→ Given exercise
Copy out exactly the lines from the first line of the material below through the line containing "return m, m.node_tree, m.node_tree.nodes['Principled", and nothing beyond them.

→ Scene modeling code data
* * * *
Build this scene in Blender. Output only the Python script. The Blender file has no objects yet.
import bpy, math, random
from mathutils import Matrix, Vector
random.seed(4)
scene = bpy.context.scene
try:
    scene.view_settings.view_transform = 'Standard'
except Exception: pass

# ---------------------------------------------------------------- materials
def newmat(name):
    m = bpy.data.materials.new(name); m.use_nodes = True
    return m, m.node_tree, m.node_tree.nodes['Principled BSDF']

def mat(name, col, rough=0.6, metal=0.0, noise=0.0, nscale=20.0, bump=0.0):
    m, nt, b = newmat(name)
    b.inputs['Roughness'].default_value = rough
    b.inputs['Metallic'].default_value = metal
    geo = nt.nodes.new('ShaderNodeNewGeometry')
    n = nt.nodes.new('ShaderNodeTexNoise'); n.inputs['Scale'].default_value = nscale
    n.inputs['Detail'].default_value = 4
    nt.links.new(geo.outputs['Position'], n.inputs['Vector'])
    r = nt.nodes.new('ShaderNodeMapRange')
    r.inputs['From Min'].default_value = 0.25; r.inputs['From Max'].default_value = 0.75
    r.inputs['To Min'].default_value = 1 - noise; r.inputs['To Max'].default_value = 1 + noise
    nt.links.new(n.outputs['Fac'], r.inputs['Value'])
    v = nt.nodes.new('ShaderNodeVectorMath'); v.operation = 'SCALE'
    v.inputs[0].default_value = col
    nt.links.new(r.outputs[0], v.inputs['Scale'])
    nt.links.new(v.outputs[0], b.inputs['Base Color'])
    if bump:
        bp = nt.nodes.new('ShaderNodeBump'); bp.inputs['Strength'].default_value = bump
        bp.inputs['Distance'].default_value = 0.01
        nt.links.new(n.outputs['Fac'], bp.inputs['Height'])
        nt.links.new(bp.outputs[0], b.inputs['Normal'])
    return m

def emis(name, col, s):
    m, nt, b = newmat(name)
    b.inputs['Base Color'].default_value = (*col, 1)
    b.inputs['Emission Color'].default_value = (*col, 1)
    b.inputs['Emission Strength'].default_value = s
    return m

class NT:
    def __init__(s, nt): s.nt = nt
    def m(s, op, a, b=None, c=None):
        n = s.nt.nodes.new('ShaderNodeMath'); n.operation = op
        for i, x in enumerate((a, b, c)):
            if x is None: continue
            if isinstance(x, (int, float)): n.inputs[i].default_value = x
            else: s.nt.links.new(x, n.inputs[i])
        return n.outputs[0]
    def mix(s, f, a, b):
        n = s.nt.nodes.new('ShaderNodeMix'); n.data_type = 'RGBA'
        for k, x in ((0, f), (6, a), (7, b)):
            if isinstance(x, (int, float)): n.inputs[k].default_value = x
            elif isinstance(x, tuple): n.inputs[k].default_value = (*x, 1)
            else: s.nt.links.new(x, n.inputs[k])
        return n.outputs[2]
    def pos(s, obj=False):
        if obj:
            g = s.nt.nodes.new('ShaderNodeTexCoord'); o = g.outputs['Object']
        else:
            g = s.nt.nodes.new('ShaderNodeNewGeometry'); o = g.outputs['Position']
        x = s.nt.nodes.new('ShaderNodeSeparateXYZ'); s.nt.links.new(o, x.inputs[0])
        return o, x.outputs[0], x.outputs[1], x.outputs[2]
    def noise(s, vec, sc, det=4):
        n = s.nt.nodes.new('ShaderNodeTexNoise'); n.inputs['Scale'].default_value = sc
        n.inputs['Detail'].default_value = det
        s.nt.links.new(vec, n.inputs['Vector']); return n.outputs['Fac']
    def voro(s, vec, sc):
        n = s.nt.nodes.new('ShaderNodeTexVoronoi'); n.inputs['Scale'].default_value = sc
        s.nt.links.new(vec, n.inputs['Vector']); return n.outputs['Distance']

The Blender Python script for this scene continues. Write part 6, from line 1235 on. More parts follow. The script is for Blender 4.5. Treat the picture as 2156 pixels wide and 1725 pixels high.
* * * *
→ Written reply
Build this scene in Blender. Output only the Python script. The Blender file has no objects yet.
import bpy, math, random
from mathutils import Matrix, Vector
random.seed(4)
scene = bpy.context.scene
try:
    scene.view_settings.view_transform = 'Standard'
except Exception: pass

# ---------------------------------------------------------------- materials
def newmat(name):
    m = bpy.data.materials.new(name); m.use_nodes = True
    return m, m.node_tree, m.node_tree.nodes['Principled BSDF']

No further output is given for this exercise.